I have a hobby of reverse engineering games, specifically to make cheats for them. I want to document the process doing so on my blog, which potential employers will see. I will do so on an old single player game to hopefully avoid any negativity. Also, would the license on the game matter?

I'm still a student, and this would be more geared towards internship applications.

  • 1
    In your blog use white hat type language. This could be viewed as a hacker type thing. But I would still call the purpose cheats.
    – paparazzo
    Jul 7, 2016 at 15:08
  • 2
    Don't call them cheats, call it a "Trainer". Solves the problem of attracting traffic, as well as not attaching any negative labels.
    – AndreiROM
    Jul 7, 2016 at 15:19
  • What types of jobs are you looking for? Do the positions value reverse engineering skills?
    – Brandin
    Jul 7, 2016 at 16:01
  • 3
    For what it is worth, I used to write patches for an emulation server of a very popular online game that involved crafts and war. When my boss found out, he thought it was really cool. Jul 7, 2016 at 17:54
  • Professionals would not be impressed, some tech's might be. But that would be an instant application in the bin if most people saw it. I'd hire the guy next to you who focused on more relevant stuff all else being equal.
    – Kilisi
    Jul 7, 2016 at 21:56

3 Answers 3


If you're dealing with a hard-core gamer like me, the word "Cheats" will make them see red, so be careful.
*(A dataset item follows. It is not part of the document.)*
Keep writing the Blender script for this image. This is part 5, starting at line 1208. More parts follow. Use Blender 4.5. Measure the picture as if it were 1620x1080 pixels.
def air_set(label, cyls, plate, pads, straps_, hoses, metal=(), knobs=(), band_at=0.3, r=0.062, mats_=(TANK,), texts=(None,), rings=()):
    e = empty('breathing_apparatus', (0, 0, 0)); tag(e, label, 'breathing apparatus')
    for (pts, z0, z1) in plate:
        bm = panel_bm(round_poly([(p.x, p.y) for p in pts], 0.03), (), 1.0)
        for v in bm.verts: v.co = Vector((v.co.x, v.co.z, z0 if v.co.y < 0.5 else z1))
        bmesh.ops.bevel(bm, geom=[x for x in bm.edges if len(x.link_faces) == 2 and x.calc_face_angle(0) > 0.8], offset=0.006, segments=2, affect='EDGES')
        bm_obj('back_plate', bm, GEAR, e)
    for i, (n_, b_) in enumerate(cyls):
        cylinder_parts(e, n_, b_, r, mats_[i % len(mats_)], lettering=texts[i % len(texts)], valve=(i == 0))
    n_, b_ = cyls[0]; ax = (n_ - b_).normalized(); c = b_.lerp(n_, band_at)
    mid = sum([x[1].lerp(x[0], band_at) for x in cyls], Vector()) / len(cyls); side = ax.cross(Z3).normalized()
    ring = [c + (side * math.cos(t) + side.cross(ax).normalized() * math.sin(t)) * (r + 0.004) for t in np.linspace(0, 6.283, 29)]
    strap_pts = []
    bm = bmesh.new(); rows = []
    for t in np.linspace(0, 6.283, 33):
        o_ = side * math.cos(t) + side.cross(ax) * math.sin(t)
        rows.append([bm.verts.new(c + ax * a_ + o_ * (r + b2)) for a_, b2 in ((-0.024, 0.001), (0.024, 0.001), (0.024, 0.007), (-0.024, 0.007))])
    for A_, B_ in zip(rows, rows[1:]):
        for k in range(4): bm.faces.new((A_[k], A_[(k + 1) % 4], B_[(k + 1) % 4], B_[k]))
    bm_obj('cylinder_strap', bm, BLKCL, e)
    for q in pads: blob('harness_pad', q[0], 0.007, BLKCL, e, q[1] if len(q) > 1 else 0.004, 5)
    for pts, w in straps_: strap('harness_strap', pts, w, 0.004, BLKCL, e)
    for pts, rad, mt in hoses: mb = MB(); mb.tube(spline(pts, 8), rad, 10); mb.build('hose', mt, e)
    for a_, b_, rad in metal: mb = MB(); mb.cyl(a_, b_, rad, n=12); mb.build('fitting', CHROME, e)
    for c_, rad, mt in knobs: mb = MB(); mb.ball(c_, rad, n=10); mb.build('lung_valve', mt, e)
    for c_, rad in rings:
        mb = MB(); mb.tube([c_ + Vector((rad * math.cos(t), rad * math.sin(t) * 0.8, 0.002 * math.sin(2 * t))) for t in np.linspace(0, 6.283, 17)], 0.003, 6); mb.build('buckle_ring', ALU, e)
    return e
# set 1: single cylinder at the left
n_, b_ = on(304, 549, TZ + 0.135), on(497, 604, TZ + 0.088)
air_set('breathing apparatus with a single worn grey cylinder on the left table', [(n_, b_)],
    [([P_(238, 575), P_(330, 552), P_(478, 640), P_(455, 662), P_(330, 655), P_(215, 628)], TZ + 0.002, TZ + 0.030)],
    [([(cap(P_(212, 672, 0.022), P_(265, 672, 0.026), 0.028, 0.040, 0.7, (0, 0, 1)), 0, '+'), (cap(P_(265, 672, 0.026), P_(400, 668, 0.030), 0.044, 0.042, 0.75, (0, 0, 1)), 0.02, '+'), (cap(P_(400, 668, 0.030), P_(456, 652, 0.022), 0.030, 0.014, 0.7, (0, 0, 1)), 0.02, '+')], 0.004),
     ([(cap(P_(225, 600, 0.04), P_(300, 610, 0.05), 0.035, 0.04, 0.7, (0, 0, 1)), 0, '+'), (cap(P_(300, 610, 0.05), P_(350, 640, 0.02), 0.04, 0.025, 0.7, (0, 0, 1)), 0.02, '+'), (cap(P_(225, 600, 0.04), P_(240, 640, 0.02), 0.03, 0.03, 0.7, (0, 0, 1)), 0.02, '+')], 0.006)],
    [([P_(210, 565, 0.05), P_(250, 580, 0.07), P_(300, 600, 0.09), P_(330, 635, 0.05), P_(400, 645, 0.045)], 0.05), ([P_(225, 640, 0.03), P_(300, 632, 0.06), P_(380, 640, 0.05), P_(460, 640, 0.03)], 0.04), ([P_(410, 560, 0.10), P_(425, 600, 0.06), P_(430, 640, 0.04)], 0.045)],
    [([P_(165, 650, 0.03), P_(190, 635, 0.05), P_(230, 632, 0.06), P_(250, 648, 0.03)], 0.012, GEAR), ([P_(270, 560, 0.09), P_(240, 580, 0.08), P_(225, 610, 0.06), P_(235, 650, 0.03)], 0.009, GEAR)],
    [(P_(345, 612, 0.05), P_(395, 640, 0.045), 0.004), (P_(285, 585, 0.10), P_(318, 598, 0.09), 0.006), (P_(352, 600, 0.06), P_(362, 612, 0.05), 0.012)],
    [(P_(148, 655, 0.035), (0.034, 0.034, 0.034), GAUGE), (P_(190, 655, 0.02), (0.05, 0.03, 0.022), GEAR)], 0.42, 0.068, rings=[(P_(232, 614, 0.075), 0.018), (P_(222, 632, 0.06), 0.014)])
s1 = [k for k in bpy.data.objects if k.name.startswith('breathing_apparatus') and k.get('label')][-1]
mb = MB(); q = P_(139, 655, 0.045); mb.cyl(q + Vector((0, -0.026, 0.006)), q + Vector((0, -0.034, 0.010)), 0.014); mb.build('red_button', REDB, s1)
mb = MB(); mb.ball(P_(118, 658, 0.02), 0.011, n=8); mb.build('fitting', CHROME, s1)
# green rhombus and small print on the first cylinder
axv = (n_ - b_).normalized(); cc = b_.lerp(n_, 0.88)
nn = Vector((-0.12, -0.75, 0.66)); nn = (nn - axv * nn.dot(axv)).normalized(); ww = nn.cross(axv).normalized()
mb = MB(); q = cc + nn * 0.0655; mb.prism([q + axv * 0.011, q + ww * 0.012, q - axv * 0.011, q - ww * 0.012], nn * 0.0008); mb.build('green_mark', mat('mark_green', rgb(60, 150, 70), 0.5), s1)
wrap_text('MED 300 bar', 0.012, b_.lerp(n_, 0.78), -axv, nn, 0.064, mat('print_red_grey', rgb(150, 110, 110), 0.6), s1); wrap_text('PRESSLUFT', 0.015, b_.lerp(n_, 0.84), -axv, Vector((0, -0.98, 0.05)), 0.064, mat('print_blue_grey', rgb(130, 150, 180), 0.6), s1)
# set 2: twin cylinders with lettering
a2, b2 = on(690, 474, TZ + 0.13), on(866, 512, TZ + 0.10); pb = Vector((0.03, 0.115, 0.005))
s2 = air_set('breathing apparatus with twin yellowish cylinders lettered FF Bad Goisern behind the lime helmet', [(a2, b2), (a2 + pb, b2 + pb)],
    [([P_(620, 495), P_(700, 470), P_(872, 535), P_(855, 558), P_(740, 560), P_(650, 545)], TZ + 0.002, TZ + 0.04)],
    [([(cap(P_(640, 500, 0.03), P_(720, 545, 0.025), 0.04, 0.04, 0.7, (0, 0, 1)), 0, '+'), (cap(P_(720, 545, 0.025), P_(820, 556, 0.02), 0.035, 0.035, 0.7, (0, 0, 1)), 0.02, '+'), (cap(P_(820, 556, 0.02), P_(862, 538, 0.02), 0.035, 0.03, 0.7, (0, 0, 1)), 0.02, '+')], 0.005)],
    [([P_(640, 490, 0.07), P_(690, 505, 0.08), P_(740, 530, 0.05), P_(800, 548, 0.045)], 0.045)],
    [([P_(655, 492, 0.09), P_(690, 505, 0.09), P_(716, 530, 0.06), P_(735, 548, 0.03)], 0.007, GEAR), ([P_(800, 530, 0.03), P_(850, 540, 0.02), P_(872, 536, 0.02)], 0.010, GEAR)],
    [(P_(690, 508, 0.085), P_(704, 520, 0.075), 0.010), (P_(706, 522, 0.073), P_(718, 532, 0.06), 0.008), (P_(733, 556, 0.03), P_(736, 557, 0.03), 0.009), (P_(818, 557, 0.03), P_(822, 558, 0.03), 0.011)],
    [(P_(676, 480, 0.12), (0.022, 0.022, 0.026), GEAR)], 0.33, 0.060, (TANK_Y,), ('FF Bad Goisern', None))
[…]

That said, reverse engineering is a skill that would pique my interest. As @Paparazzi said above, give it more of a white-hat tone as you have an impressive skill that you want to market and remember that reputation is everything .

Case in point: I once exploited a security vulnerability to do a week's worth of work in an afternoon at a previous employer. I don't phrase it that way on an application or interview. Instead I say:

One time, we were backlogged with a weeks worth of work. I found a way to expedite matters to reduce the time to four hours.

Use "reverse engineering" on an application or interview but never, ever mention cheats.

  • Reverse engineering is great, and I agree "cheats" or "hacks" would really tick me off as a potential employer because I have had more than one game I like ruined by them. You could phrase it as "modding" the game, and to be safe, use a game where you can play single player or host your own server for your friends - something like Borderlands.
    – ColleenV
    Jul 8, 2016 at 0:24
  • Wouldn't HR see bypassing protocol/regulations as a big red flag? Even if it helps you and your colleagues to do work faster. Jul 8, 2016 at 8:04
  • @JuhaUntinen Perhaps, if I had broken any, and HR does not tend to get involved when Directors and VP level people are thrilled. Jul 8, 2016 at 12:14

It's all about the phrasing (and the person you are talking to).

The way you are writing it here? Maybe some negativity, though probably still pretty positive overall. A few managers might think poorly but as a student most will be super excited to see you doing cool things.

Either way, imagine saying it like this instead:

  • "I have a hobby of writing enhancements to older games. This often involves reverse engineering the game itself in order to be able to effectively make these enhancements. This requires me to do X, Y, and Z and is something I love doing! I also have a blog where I talk through an example if you are interested."

Focusing on the how you are doing this rather than the what will effectively sidestep this problem.

The reality is that if you are applying for internships and can talk about your abilities in skills you have learned doing this you probably will be successful in applying.

A lot of intern applicants haven't done anything remotely interesting other than coursework (which... isn't that interesting most of the time) so you are miles ahead of many (most?) other applicants by your hobby work.

  • I like the answer and need to be careful with the wording but still call them cheats. The blog will get more traffic. And you could more readily get into an IP thing calling it enhancements.
    – paparazzo
    Jul 7, 2016 at 15:11

Be careful of the wording. I understand that you still want to call them cheats to get more traffic for your blog, but if you use negative connotations, you may lead them to subconsciously view this in a negative light.

The work you are doing to accomplish this is significantly more valuable than any of the canned programming problems you have solved in your classwork. Doing this and being able to explain how accomplished it should be a strong factor in your favor during the interview process.